Filme: Os Oito Odiados

O Cinema de Buteco adverte: essa crítica possui spoilers e deverá ser apreciada com moderação.

Os Oito Odiados Samuel L Jackson

QUENTIN TARANTINO. Eu gosto muito dos filmes desse cara e aposto que a maioria de vocês também compartilha desse amor. Afinal de contas, mesmo para quem não acha a obra inteira do cineasta genial, é inegável o talento que ele tem para contar boas histórias ao mesmo tempo em que se esforça para homenagear a sétima arte. Em Os Oito Odiados (The Hateful Eight), Tarantino volta a flertar com o velho oeste e também com o seu primeiro trabalho, Cães de Aluguel, lançado no começo dos anos 1990.

Tarantino costuma fazer auto referências em suas obras e quando menciono Cães de Aluguel não é por acaso. Em seus trabalhos mais recentes, o cineasta aprendeu a dosar um pouco as cenas com longos diálogos com as sequências de ação/violência gráfica explícita de fazer conservadores arrancarem o cu com as unhas. Até existem momentos em que os diálogos funcionam para criarem a tensão desejada (ainda estamos falando de Quentin Tarantino, né?) em Django Livre ou Bastardos Inglórios, mas a verdade é que a maioria dos seus trabalhos recentes deixou essa faceta do cineasta meio de lado. Os Oito Odiados chega para recuperar isso, o que pode acabar incomodando aqueles que não são totalmente familiarizados com o universo de Tarantino e seu estilo. Um diferencial importante é que a cultura pop não pode servir de muletas desta vez, afinal estamos falando de uma trama que se passa no período em que o presidente norte-americano ainda era Abraham Lincoln, mas não se engane: os palavrões e as ofensas estão bem representadas.

Para quem não sabe do que se trata, a produção narra as desventuras de um grupo de oito homens obrigado a fazer uma parada numa cabana no meio de uma nevasca. Nenhum deles é flor que se cheire, especialmente John Ruth (Kurt Russell) e Major Marquis Warren (Samuel L. Jackson), dois caçadores de recompensas que se unem para não correrem riscos com os outros seis indivíduos. Ou seja, assim como acontece em boa parte de Cães de Aluguel, a ação se desenvolve em apenas um único ambiente. Podemos citar também a obra-prima obrigatória 12 Homens e Uma Sentença, que também acontece no mesmo lugar e funciona especialmente pela parceria de um roteiro genial e uma direção ainda melhor.

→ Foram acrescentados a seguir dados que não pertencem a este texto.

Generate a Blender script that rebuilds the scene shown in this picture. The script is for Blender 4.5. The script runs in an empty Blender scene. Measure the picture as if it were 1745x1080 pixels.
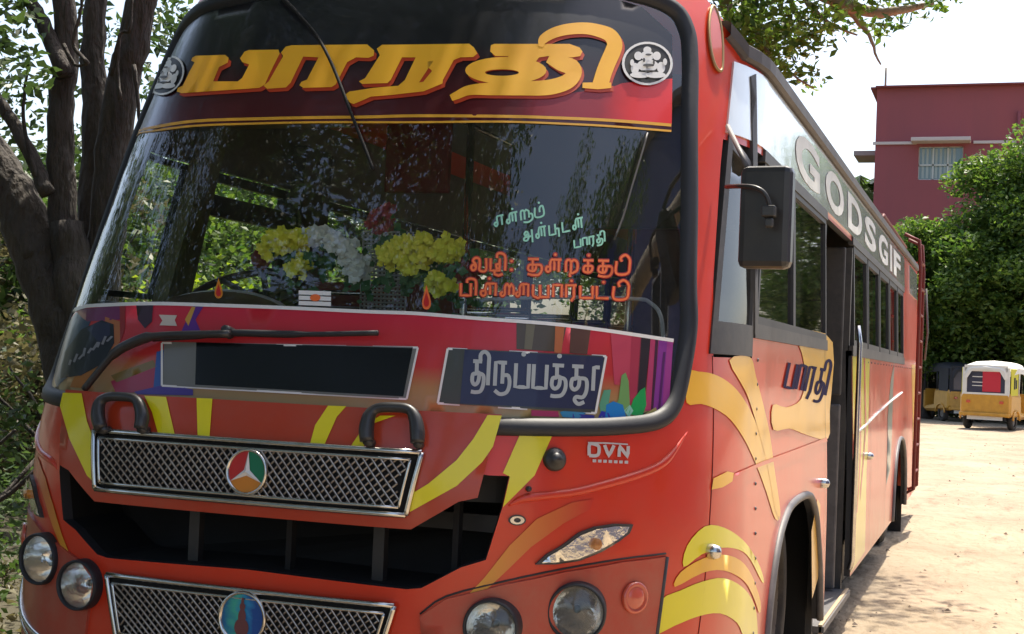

Nessas circunstâncias, nada mais apropriado que ter muitas cenas que começam com uma conversa amigável e se encerram com alguém levando um tiro. E isso acontece muito em Os Oito Odiados. Os personagens praticamente despejam pólvora pela boca e parecem todos à beira de explodirem a cabeça um do outro. Tarantino não conseguiu criar momentos mais tensos que a lendária cena em que Denis Hopper é ameaçado dentro de seu lar em Amor à Queima Roupa, de Tony Scott, ou a presença irônica e assustadora de Christoph Waltz descobrindo que uma família abriga judeus escondidos em Bastardos Inglórios, mas nos faz inclinar o corpo para frente e apertar bem a poltrona no momento em que Warren confronta o general Sandy Smithers (Bruce Dern) revelando como foi que matou o filho dele. E são por momentos assim, que se repetem em outras partes do filme, que Os Oito Odiados se garante, já que a trama é bem simples e mesmo a tradicional “vingança” (elemento básico da filmografia do cineasta) é quase que deixada totalmente de lado.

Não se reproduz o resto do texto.